Left: The color-coded uGMRT radio image of TRG J104454+354055 at 1.4 GHz. Right: Simulated radio synchrotron intensity map of the TRG at 1.4 GHz. Different structures (bends, lobes, and plumes) are marked within the image.
How Twin Black Holes Twisted Their Cosmic Jets
India Recreates Twisting Jets of Twin Radio Galaxy
Bengaluru: Astronomers in India have taken one of the universe’s rarest and most puzzling objects—two supermassive black holes each throwing out its own pair of giant radio jets—and recreated its twisting shape using advanced computer simulations. Their work helps explain how these enormous jets behave, why they bend and wobble, and how they carve out vast structures in space over nearly 200 million years. For scientists trying to understand how galaxies grow and evolve, this marks an important step.
To appreciate why this is special, it helps to know that almost every large galaxy, including our Milky Way, contains a supermassive black hole at the centre. When these black holes actively pull in gas and dust, they can also eject a tiny fraction of that material at near-light speeds in two opposite directions. These jets travel millions of light-years through space and shine brightly in radio waves. Usually, a galaxy hosts only one such jet-producing black hole. But in extremely rare cases—only three have been found so far—a galaxy merger leaves behind two active supermassive black holes, both launching jets at the same time. These rare systems are called Twin Radio Galaxies, or TRGs.

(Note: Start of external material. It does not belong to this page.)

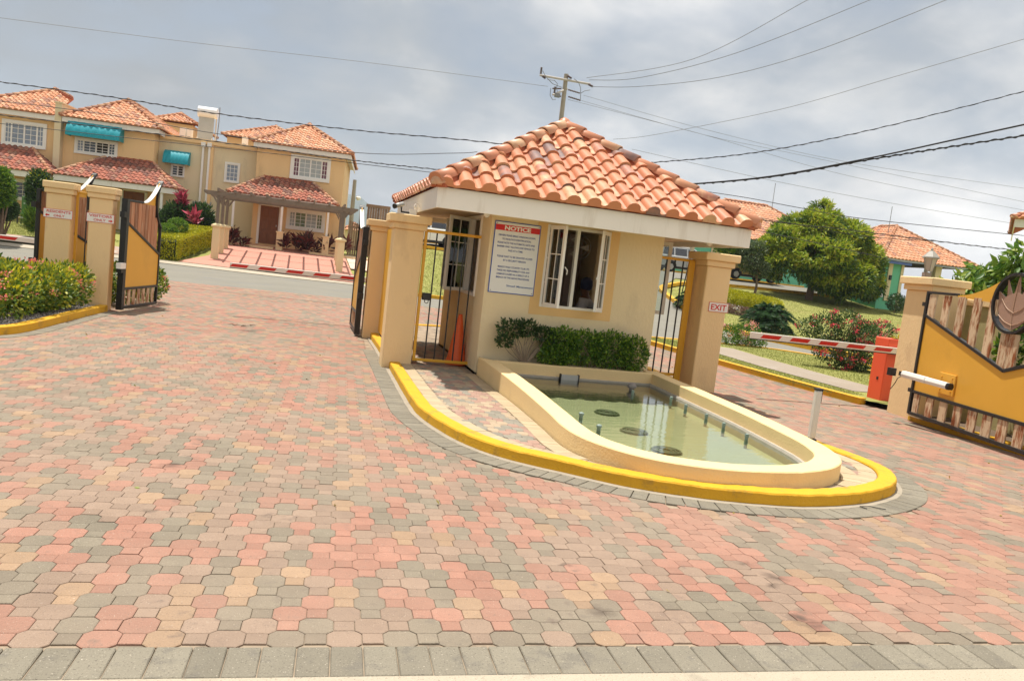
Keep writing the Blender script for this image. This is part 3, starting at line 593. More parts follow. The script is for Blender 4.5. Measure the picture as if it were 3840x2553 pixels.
# bollard, cone, cord
bx, by = 5.23, 6.79; g = G(bx, by) + .09; t_ = thing('photocell_post', 'slim silver sensor post standing behind the pool on the kerb', 'sensor post', (bx, by, g))
B('base', black, t_, bx - .045, bx + .045, by - .04, by + .04, g, g + .035, bevel=.006); B('column', alum, t_, bx - .035, bx + .035, by - .032, by + .032, g + .035, g + .55, bevel=.012); B('cap', black, t_, bx - .038, bx + .038, by - .035, by + .035, g + .55, g + .57, bevel=.005)
B('lens', black, t_, bx + .035, bx + .041, by - .02, by + .02, g + .42, g + .55)
cx_, cy_ = 2.19, 10.98; t_ = thing('traffic_cone', 'tall orange traffic cone behind the gold framed pedestrian gate', 'traffic cone', (cx_, cy_, .085))
b = MB(); b.lathe([(.165, .04), (.15, .055), (.135, .10), (.045, .65), (.028, .735), (.022, .74)], (cx_, cy_, .085), 28); b.build('cone', cone_o, t_, smooth=True); b = MB(); b.prism([(cx_ + .19 * math.cos(a), cy_ + .19 * math.sin(a)) for a in np.linspace(.39, 6.67, 9)[:-1]], .085, .128); b.build('base', cone_o, t_, bevel=.01)

# ================================================================== PILLARS
def pillar(label, x0, x1, y0, y1, zb=0., top=2.15, m_=stucco, ov=(.035, .085), frame=None, name='gate_pillar', group='tan stucco gate pillars'):
    t = thing(name, label, 'pillar', (0, 0, 0) if frame is None else frame[0], group)
    if frame is None: t.location = ((x0 + x1) / 2, (y0 + y1) / 2, zb)
    MB(frame).box(x0, x1, y0, y1, zb - .03, top - .20).build('shaft', m_, t, bevel=.012)
    MB(frame).box(x0 - ov[0], x1 + ov[0], y0 - ov[0], y1 + ov[0], top - .20, top - .115).build('lower_cap', m_, t, bevel=.01)
    MB(frame).box(x0 - ov[1], x1 + ov[1], y0 - ov[1], y1 + ov[1], top - .115, top).build('upper_cap', m_, t, bevel=.012)
    return t
pillar('tan stucco pillar in front beside the gold pedestrian gate and traffic cone', 1.08, 1.49, 10.65, 11.06)
pillar('tan stucco pillar behind the front one carrying the black entry gate leaf', 1.03, 1.46, 14.1, 14.5)
pillar('tan stucco pillar with the white exit sign', 5.75, 6.16, 10.40, 10.82, .05)
pillar('tan stucco pillar with the visitors only sign', -3.755, -3.385, 14.80, 15.12, ov=(.03, .055))
pillar('tan stucco pillar with the residents only sign', -4.465, -4.07, 14.95, 15.20, ov=(.03, .055))
frp = fr((8.93, 9.40, 0), (.99, -.14, 0))
rp = pillar('broad tan stucco pillar right of the exit lane holding the orange gate', 0, .47, 0, .62, 0, 2.15, frame=frp)

def sign(label, center, ex, ez, w, h, lines, name='sign_board', arrow=None, screws=True):
    ex, ez = Vector(ex).normalized(), Vector(ez).normalized(); c = Vector(center); n = ex.cross(ez); f = (c, ex, -n, ez)
    t = thing(name, label, 'sign', c)
    MB(f).box(-w / 2, w / 2, -.006, .0, -h / 2, h / 2).build('border', sign_r, t)
    MB(f).box(-w / 2 + .006, w / 2 - .006, -.0085, -.004, -h / 2 + .006, h / 2 - .006).build('board', sign_w, t)
    for s, dx, dz, hh, ww in lines: text(t, 'lettering', s, sign_r, c + ex * dx + ez * dz, ex, ez, hh, ww, .0105, .018)
    if arrow:
        dx, dz, sg = arrow; b = MB(f); b.prism([(dx - sg * .035, dz - .011), (dx, dz - .011), (dx, dz - .026), (dx + sg * .032, dz), (dx, dz + .026), (dx, dz + .011), (dx - sg * .035, dz + .011)], -.011, -.0086, 'y'); b.build('arrow', sign_r, t)
    return t
# residents sign: on the residents pillar front face Y=14.95
c1 = onY(216.5, 802, 14.93); c2 = onY(376, 818.5, 14.78)
sign('white and red residents only sign with arrow pointing left', (c1.x, 14.948, c1.z), (1, 0, 0), (0, 0, 1), .455, .155, [('RESIDENTS', .01, .036, .045, .37), ('ONLY', .02, -.034, .042, .17)], arrow=(-.165, -.034, -1))
sign('white and red visitors only sign with arrow pointing right', (c2.x, 14.798, c2.z), (1, 0, 0), (0, 0, 1), .44, .155, [('VISITORS', -.0, .036, .045, .36), ('ONLY', -.01, -.034, .042, .19)], arrow=(.165, -.034, 1))
c3 = onY(2695, 1153, 10.39)
sign('white exit sign with red letters on the pillar beside the pool', (c3.x, 10.398, c3.z), (1, 0, 0), (0, 0, 1), .33, .145, [('EXIT', .0, .0, .088, .26)])

# ================================================================== GATES
def dropout(f, u0, u1, z0, z1, y0=-.012, y1=.012): return MB(f).box(u0, u1, y0, y1, z0, z1)
def half_gate(t, f, sgn, U, cu, cz, r, top, diag0, diag1, slats_u, low_u, full=False, tip=None, slm=slat_m, topz=1.95):
    """one half of the ornamental gate: u from the hinge to the ring; sgn=-1 mirrors it about u=U"""
    X = (lambda u: u) if sgn > 0 else (lambda u: 2 * U - u)
    def bar(name, pts, w=.035, d=.05, m_=black):
        (a, za), (b, zb) = pts; a, b = X(a), X(b); v = Vector((b - a, 0, zb - za)); n = Vector((-v.z, 0, v.x)).normalized() * w / 2; q = [(a + n.x, za + n.z), (b + n.x, zb + n.z), (b - n.x, zb - n.z), (a - n.x, za - n.z)]
        MB(f).prism([(p[0], p[1]) for p in q], -d / 2, d / 2, 'y').build(name, m_, t, bevel=.004)
    bar('post', [(0, .06), (0, topz)], .05, .06)
    bar('top_rail', [(.02, topz - .02), (.69, topz - .02)])
    bar('diagonal_rail', [(0.0, diag0), (U, diag1)], .045)
    bar('middle_rail', [(0, .41), (U, .41)], .045)
    bar('bottom_rail', [(0, .075), (U, .075)], .05)
    za = lambda u: diag0 + (diag1 - diag0) * u / U
    MB(f).prism([(X(.02), .43), (X(U), .43), (X(U), diag1 - .015), (X(.02), diag0 - .02)], -.006, .006, 'y').build('sheet_panel', orange_p, t)
    for (u0, u1) in slats_u:
        zt = topz - .045; um = (u0 + u1) / 2
        if um > cu - r + .03: zt = min(zt, cz - math.sqrt(max(0, r * r - (um - cu) ** 2)) + .01)
        a, b = X(u0), X(u1); MB(f).add([(a, -.014, za(u0)), (b, -.014, za(u1)), (b, .014, za(u1)), (a, .014, za(u0)), (a, -.014, zt), (b, -.014, zt), (b, .014, zt), (a, .014, zt)], [(0, 3, 2, 1), (4, 5, 6, 7), (0, 1, 5, 4), (1, 2, 6, 5), (2, 3, 7, 6), (3, 0, 4, 7)]).build('slat', slm, t)
    for (u0, u1) in low_u: MB(f).box(X(u0), X(u1), -.011, .011, .09, .395).build('slat', slat_m, t)
    # swoosh plate from the top rail up to the ring
    tu, tz = tip or (cu - .24 * r / .39, cz + .31 * r / .39)
    up = []; a0 = math.atan2(tz - cz, tu - cu)
    for k in range(13):
        s_ = k / 12; up.append((.69 + (tu - .69) * s_, topz - .03 + .02 * s_ + (tz - topz + .01) * s_ ** 1.9))
    a1 = math.pi - math.asin(max(-1, min(1, (topz - .09 - cz) / r)))
    arc = [(cu + (r + .012) * math.cos(a0 + (a1 - a0) * k / 8), cz + (r + .012) * math.sin(a0 + (a1 - a0) * k / 8)) for k in range(9)]
    poly = up + arc[1:] + [(.69, topz - .055)]
    MB(f).prism([(X(p[0]), p[1]) for p in poly], -.007, .007, 'y').build('swoosh_plate', orange_p, t)
    if tip:                                                # light edge strip along the swoosh
        vs = []; fs = []
        for p in up: vs += [(X(p[0]), -.04, p[1]), (X(p[0]), .04, p[1]), (X(p[0]), .04, p[1] + .012), (X(p[0]), -.04, p[1] + .012)]
        for i in range(len(up) - 1):
            for k in range(4): fs.append((i * 4 + k, i * 4 + 4 + k, i * 4 + 4 + (k + 1) % 4, i * 4 + (k + 1) % 4))
        MB(f).add(vs, fs).build('swoosh_edge', alum, t)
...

The third known TRG, named TRG J104454+354055, was discovered only in 2022 using India’s Upgraded Giant Metrewave Radio Telescope near Pune. Radio images showed two enormous sets of jets stretching roughly three lakh light-years each, with the two black holes themselves separated by about one lakh light-years. But the most intriguing feature was the shape of the jets: instead of being straight, they twist, bend, and form helical patterns, almost as if they were gently corkscrewing through space. Understanding why the jets look this way has become a major scientific challenge.
A team at the Indian Institute of Astrophysics (IIA) decided to tackle the problem using three-dimensional hydrodynamical simulations—computer models that mimic the movement of plasma and gas under extreme conditions. Led by Ramanujan Fellow Dr Santanu Mondal, the researchers created multiple possible scenarios, adjusting environmental conditions around the black holes and introducing a phenomenon known as precession. Precession is a slow wobble in the direction of the jet, similar to the way a spinning top slowly changes its pointing direction as it loses speed.
When the team ran their simulations, a clear pattern emerged. The twin jets could remain separate and nearly parallel while developing helical twists only when both black holes were launching precessing jets. This wobble turned out to be the key that reproduced the real radio images. The simulations also allowed the researchers to look deep into the past and reconstruct about 190 million years of the system’s evolution, offering a kind of time-lapse view of how the jets developed their present shape.
The cause of the wobbling lies in the gravitational tug-of-war between the two black holes. When the disk of matter falling into a black hole is slightly misaligned with the black hole’s own spin, gravity twists the disk—and in turn the jet—over long time scales. Surprisingly, the team found that this effect remains strong even when the two black holes are as far apart as a million light-years. The result is a slow, graceful rotation in the jet direction, which explains the wiggles and bends that astronomers see today.
Dr Ravi Joshi, a member of the original discovery team at IIA, said the simulations “matched the observed structure for a specific range of physical conditions,” confirming that precession is essential to explaining the unusual jet shapes. The team also observed that while the jets move steadily in one direction, they show noticeable side-to-side motion caused entirely by this wobble.
Beyond solving the puzzle of one strange galaxy, the work has larger implications. Jet activity from supermassive black holes plays a major role in shaping the galaxies around them. By understanding how jets behave when two black holes are involved, scientists can better understand how mergers fuel or suppress galaxy growth. With the upcoming Square Kilometre Array—set to be the world’s most powerful radio telescope—astronomers expect to find more systems like this, and the methods developed in this study will help decode them.
The findings have been published in The Astrophysical Journal and involve collaboration across India, South Africa, China, and the United States, with authors Santanu Mondal and Ravi Joshi from IIA, Gourab Giri, Paul J. Wiita, Gopal-Krishna, and Luis Ho contributing to the research.